The kif seek to prevent contacts with humans but between them there’s another power struggle and Pyanfar Chanur ends up involved in it too. Against humans there are also the stsho, a species very attentive to business relationships. The stsho are also often involved in various machinations to increase their wealth at the expense of other species and they see humans as a threat to their influence.

All this makes the plot of “Chanur’s Venture” even more complex than that of “The Pride of Chanur” because Pyanfar Chanur not only must save her own life, her crew and Tully but has also the further problem of figuring out who are her friends or at least who have the convenience to make her survive and who are her enemies. A situation where help comes from a kif while an obstacle comes from other hani is far from ideal.

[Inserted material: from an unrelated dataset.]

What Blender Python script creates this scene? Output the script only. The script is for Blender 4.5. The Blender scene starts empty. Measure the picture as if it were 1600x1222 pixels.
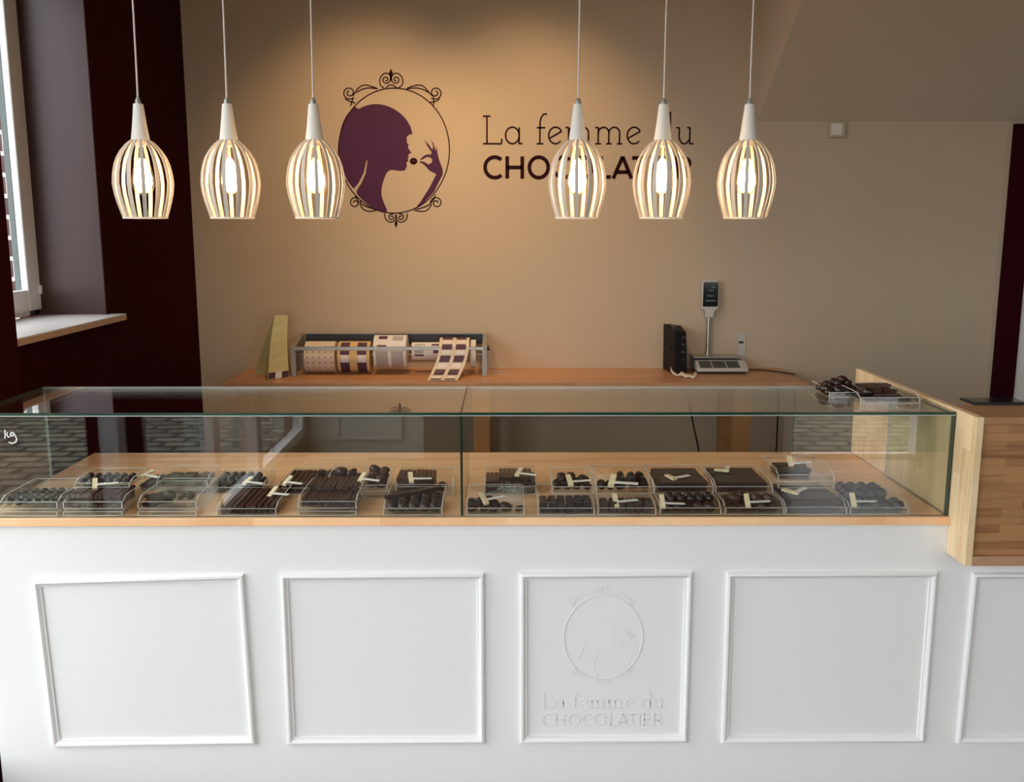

Pyanfar Chanur would never want to get into a such a precarious situation but the circumstances were set by others and she was forced to adapt. As in “The Pride of Chanur”, in “Chanur’s Venture” C.J. Cherryh is good at developing in particular Pyanfar Chanur’s many feelings and emotions during this new adventure in which her husband suddenly becomes the least of her worries.

The result is a story that in some ways is a variant of “The Pride of Chanur” made more complex by the fact that the stakes are higher and this also increases the tension. C.J. Cherryh keeps on developing the protagonists and at the same time provides additional information on the species of the Compact through details included in the plot and with some appendixes as well.

For these reasons, in my opinion the quality of “Chanur’s Venture” remains high but, unlike the first novel, this one doesn’t have a real ending but is the first part of a trilogy. I recommend reading it but you must be aware that you will also need its sequels to complete the story.